* **TASK INPUTS**:
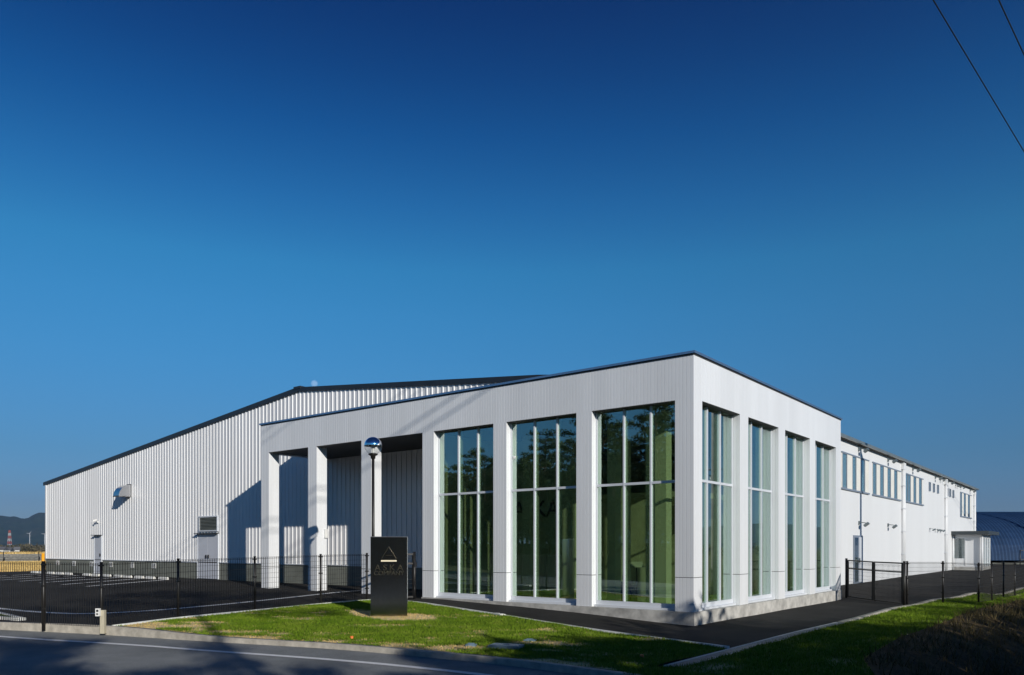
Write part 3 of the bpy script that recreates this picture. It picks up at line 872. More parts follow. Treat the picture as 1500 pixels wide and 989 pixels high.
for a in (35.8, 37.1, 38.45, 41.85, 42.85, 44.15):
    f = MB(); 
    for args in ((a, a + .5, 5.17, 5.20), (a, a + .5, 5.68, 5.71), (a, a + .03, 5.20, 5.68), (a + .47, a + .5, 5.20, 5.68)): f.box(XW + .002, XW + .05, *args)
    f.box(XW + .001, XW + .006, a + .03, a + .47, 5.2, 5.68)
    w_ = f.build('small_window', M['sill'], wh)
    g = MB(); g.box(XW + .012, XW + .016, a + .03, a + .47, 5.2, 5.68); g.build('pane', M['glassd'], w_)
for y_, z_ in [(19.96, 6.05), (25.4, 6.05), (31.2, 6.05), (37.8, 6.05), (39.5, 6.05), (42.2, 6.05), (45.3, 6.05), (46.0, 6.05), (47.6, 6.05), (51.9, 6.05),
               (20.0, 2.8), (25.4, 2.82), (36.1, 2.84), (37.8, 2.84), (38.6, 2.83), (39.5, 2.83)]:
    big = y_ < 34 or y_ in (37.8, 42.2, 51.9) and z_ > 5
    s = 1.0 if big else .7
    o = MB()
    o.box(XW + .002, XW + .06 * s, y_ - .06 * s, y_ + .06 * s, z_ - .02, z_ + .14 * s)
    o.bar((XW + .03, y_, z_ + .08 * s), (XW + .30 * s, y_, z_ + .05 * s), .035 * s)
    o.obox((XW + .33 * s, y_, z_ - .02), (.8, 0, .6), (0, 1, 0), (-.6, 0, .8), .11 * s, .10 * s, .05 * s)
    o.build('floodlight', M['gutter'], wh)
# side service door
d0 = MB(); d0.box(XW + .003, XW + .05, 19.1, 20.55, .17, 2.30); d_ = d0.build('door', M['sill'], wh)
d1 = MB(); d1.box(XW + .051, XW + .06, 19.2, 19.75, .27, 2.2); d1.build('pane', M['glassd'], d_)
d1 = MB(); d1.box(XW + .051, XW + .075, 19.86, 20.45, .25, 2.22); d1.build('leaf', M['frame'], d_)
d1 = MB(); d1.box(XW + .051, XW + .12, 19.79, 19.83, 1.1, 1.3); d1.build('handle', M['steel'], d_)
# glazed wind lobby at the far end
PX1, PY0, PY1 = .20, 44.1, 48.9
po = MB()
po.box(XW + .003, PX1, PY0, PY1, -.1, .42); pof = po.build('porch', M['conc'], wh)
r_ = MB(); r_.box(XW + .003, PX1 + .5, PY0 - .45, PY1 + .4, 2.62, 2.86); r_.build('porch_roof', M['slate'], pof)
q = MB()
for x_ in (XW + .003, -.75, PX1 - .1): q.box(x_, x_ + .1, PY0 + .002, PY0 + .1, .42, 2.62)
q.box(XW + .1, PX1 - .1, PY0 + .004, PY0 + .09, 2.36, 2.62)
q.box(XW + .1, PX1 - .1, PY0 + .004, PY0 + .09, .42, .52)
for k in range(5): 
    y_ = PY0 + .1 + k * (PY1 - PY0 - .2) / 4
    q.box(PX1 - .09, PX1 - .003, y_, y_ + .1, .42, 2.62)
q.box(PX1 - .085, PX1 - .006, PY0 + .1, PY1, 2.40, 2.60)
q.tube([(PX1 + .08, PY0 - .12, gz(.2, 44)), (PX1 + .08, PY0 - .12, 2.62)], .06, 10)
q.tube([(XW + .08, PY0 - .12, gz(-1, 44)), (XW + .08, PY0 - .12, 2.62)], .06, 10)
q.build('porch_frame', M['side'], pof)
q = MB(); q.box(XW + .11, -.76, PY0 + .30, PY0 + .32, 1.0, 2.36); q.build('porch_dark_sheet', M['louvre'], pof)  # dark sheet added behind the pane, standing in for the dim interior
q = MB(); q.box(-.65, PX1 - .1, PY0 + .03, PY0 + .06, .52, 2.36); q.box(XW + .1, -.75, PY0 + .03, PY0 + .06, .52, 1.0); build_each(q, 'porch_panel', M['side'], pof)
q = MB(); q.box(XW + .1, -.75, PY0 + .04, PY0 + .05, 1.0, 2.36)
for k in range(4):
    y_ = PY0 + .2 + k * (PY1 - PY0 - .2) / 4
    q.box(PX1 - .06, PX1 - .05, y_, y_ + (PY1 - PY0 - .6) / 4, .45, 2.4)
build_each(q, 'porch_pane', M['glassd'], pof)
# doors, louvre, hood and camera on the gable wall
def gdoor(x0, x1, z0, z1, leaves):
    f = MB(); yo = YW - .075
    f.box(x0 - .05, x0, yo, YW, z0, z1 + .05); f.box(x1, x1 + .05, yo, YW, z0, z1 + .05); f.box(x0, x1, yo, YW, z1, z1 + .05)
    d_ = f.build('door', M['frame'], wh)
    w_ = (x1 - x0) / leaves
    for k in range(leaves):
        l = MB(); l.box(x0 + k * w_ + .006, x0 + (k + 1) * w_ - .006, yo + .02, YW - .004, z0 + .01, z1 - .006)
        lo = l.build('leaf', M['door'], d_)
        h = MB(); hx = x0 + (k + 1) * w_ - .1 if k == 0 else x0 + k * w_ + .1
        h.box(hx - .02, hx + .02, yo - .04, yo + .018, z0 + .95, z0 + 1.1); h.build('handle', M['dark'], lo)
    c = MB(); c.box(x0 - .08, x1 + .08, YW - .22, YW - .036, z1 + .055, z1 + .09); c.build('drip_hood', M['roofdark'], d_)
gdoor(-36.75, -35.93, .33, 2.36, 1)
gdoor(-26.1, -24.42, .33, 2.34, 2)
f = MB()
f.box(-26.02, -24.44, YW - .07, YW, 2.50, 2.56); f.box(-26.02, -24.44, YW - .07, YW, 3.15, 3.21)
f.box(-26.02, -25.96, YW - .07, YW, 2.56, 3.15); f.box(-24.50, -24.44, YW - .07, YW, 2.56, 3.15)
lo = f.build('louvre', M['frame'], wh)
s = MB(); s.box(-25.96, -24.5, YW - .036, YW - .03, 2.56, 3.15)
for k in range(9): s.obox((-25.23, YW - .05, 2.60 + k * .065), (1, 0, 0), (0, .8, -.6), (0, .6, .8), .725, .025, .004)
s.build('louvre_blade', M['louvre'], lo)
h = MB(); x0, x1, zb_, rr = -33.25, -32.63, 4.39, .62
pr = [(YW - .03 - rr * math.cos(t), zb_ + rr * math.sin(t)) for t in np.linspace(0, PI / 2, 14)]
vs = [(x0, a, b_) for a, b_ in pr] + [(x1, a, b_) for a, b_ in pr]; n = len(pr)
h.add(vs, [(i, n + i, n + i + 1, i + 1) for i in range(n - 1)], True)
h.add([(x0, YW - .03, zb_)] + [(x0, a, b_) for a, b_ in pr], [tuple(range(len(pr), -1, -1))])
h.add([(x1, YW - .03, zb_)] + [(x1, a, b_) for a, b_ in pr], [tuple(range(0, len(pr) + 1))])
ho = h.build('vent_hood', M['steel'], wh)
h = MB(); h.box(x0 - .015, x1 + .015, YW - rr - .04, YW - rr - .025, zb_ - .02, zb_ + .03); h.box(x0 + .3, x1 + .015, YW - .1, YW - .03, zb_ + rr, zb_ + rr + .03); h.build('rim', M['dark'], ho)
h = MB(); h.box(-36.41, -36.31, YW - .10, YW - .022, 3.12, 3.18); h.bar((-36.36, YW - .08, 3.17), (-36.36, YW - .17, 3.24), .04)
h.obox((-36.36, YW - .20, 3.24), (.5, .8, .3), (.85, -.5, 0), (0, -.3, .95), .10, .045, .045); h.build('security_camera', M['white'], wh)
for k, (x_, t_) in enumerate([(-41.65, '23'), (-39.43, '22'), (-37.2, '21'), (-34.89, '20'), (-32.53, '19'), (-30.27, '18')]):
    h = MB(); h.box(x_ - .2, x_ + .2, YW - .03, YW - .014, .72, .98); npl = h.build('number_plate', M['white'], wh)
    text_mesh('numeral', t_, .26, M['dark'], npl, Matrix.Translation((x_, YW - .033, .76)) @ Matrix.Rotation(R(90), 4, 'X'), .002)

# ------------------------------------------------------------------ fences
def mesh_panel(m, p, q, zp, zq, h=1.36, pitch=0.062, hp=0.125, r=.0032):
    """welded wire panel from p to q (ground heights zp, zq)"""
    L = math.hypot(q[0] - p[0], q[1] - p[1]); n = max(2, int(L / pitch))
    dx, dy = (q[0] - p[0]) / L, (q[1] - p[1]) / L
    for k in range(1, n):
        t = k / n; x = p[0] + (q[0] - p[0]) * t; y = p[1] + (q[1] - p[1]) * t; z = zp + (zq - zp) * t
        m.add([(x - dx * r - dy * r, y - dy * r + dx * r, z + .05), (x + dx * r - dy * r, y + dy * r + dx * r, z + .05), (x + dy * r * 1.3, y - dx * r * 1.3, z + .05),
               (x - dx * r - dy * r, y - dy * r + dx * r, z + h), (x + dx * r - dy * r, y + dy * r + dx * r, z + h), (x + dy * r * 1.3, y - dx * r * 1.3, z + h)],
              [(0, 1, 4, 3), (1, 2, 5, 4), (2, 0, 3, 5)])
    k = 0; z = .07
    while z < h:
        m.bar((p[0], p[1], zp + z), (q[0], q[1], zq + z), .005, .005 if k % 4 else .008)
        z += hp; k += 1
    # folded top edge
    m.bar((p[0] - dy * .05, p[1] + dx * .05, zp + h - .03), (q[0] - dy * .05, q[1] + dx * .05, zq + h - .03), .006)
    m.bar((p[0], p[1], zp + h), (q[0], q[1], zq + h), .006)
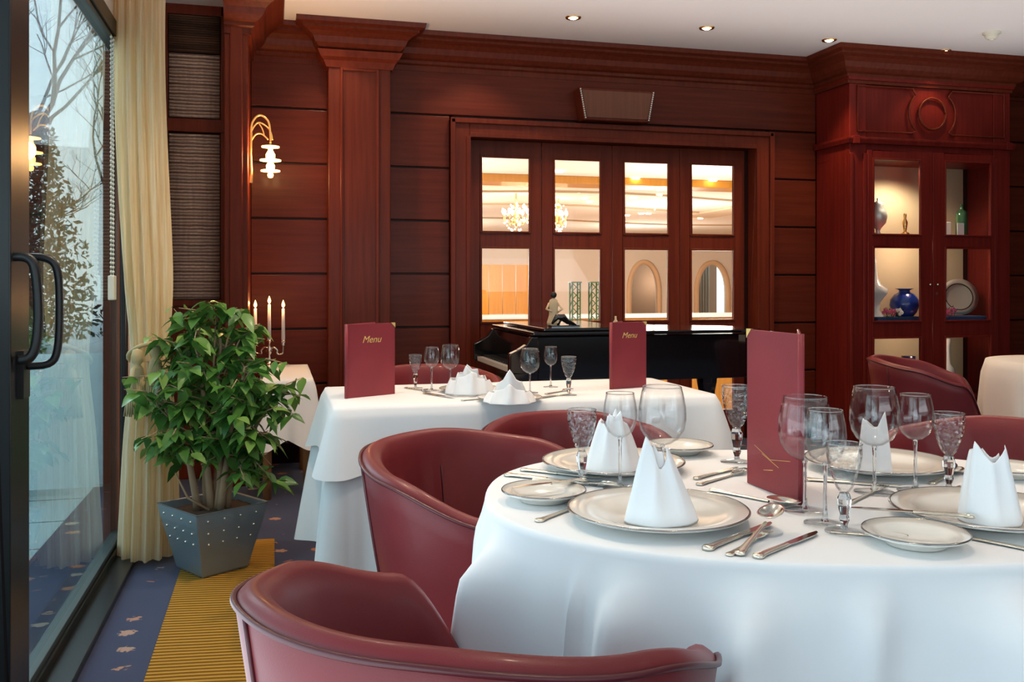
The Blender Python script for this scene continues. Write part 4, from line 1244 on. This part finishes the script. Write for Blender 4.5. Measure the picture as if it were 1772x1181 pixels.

* **PROBLEM REQUIREMENTS**: Using the listing above, pull out all lines that hold the word "from".

* **FULL SOLUTION**:
    """welded wire panel from p to q (ground heights zp, zq)"""
The Blender Python script for this scene continues. Write part 4, from line 1244 on. This part finishes the script. Write for Blender 4.5. Measure the picture as if it were 1772x1181 pixels.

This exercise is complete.